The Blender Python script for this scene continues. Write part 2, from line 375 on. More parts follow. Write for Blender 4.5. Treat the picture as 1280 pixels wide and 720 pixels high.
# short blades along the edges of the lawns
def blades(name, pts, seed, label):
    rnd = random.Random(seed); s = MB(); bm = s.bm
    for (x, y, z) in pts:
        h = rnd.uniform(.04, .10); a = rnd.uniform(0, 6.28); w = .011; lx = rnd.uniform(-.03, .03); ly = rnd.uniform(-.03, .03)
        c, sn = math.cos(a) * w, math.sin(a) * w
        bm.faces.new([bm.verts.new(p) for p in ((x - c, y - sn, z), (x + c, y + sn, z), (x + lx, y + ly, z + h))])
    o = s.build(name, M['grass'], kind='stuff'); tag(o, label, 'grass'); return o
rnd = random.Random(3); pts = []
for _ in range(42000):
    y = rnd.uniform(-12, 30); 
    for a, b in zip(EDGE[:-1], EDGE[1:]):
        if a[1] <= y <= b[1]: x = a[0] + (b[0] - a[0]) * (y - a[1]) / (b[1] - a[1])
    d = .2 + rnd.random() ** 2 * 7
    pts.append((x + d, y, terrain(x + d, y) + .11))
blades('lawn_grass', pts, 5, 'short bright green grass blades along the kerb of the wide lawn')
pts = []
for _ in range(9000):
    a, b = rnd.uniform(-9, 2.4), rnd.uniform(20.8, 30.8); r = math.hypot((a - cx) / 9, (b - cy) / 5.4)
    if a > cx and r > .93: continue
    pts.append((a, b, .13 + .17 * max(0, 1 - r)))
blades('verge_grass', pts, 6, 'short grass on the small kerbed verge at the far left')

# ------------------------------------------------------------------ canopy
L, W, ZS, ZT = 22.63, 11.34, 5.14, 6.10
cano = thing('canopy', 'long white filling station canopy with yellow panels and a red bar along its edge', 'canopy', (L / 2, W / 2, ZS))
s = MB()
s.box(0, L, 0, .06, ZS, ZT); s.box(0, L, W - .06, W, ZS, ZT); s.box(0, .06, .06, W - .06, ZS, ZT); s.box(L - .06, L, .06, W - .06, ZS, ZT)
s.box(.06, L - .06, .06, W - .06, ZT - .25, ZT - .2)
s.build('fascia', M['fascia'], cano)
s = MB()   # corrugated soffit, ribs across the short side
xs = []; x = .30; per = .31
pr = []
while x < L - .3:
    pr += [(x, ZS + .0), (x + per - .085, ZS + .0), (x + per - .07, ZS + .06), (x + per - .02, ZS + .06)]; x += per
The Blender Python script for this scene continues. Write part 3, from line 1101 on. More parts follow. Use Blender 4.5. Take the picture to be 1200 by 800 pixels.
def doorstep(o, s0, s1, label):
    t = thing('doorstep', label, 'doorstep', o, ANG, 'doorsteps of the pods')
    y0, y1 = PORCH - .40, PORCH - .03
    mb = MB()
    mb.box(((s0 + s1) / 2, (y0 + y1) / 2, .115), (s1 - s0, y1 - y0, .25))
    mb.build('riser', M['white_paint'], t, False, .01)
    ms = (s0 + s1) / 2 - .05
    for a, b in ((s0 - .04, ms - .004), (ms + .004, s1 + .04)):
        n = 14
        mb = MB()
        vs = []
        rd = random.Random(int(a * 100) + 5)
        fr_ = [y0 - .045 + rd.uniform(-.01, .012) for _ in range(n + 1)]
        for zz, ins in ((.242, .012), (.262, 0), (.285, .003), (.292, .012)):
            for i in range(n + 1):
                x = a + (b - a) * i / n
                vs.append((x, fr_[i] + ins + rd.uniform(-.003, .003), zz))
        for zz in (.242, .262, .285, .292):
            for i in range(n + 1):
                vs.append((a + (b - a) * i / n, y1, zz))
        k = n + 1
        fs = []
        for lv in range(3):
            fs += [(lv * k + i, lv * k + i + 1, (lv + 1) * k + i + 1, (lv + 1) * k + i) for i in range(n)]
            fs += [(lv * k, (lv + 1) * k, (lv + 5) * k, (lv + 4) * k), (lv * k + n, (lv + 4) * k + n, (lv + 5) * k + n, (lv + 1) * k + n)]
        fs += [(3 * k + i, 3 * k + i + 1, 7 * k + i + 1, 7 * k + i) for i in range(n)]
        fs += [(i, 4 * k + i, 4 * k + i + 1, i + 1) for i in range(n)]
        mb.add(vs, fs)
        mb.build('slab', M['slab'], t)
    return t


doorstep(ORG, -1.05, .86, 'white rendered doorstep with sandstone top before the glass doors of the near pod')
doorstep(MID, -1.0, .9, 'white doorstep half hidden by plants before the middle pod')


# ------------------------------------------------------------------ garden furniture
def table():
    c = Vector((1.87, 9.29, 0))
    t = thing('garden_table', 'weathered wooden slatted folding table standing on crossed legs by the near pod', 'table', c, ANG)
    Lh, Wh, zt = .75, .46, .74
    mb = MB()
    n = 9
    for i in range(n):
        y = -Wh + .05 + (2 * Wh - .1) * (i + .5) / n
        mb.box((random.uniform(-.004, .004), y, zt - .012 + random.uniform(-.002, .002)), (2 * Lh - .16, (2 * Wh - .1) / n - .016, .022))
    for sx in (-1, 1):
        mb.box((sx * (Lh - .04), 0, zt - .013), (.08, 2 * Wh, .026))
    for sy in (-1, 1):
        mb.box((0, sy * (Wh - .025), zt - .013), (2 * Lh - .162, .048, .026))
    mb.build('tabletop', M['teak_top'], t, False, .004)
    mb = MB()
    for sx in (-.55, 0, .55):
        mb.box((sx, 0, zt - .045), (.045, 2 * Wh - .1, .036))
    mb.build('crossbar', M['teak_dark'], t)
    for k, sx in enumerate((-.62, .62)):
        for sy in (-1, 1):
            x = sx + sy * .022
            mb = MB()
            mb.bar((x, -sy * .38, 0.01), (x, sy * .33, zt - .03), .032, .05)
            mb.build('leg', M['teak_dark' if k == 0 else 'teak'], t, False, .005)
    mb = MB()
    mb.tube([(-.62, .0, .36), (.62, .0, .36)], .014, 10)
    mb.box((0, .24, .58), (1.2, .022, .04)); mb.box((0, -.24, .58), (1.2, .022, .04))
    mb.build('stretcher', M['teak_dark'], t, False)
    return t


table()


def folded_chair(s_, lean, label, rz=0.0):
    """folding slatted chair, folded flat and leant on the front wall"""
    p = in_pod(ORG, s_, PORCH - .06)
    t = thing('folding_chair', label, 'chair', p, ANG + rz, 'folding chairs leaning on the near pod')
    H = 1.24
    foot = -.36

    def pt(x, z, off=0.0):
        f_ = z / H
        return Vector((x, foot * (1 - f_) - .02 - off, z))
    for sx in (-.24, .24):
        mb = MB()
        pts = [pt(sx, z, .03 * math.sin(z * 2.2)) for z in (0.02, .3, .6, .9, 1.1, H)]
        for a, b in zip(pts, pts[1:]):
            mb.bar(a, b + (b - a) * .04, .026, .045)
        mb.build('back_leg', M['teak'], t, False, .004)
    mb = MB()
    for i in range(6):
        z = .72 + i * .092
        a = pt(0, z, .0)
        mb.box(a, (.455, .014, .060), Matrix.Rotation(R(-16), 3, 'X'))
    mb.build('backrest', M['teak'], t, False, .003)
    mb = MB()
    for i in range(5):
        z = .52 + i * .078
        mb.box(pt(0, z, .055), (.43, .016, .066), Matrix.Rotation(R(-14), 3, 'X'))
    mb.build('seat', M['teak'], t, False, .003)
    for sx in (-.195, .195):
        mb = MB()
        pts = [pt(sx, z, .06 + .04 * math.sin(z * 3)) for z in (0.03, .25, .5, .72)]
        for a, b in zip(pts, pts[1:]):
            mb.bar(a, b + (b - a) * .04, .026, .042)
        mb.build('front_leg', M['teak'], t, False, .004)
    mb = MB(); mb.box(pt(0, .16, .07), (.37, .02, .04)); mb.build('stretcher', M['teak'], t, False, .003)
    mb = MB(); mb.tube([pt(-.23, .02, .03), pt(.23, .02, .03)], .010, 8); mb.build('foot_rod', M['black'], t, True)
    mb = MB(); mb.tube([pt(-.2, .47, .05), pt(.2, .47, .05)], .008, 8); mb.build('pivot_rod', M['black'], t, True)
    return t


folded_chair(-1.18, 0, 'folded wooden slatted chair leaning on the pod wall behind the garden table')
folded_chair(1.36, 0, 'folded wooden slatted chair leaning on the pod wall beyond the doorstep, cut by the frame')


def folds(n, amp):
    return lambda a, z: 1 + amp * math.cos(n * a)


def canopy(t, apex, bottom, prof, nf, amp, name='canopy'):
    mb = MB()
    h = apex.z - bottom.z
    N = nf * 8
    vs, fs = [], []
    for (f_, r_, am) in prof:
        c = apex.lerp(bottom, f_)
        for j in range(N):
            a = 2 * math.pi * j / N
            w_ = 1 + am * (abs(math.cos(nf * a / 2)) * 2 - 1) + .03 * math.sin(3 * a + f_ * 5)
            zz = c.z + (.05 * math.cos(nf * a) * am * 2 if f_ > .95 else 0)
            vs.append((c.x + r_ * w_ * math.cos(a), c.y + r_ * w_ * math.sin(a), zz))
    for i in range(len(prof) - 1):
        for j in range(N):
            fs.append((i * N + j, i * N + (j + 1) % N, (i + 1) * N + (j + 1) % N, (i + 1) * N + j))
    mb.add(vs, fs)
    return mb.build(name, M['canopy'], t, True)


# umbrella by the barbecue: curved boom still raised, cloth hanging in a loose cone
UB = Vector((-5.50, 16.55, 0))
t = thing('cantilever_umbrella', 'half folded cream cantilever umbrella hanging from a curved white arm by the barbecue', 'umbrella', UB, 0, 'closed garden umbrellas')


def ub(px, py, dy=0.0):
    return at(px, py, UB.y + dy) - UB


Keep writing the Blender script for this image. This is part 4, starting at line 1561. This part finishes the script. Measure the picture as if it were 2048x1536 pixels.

* * * * *

What you should do: Above are the lines; repeat exactly the ones from the line containing "mb.build('stretcher', M['teak_dark'], t, False)" down to the line containing "foot = -.36", both inclusive.

Correct output:
    mb.build('stretcher', M['teak_dark'], t, False)
    return t


table()


def folded_chair(s_, lean, label, rz=0.0):
    """folding slatted chair, folded flat and leant on the front wall"""
    p = in_pod(ORG, s_, PORCH - .06)
    t = thing('folding_chair', label, 'chair', p, ANG + rz, 'folding chairs leaning on the near pod')
    H = 1.24
    foot = -.36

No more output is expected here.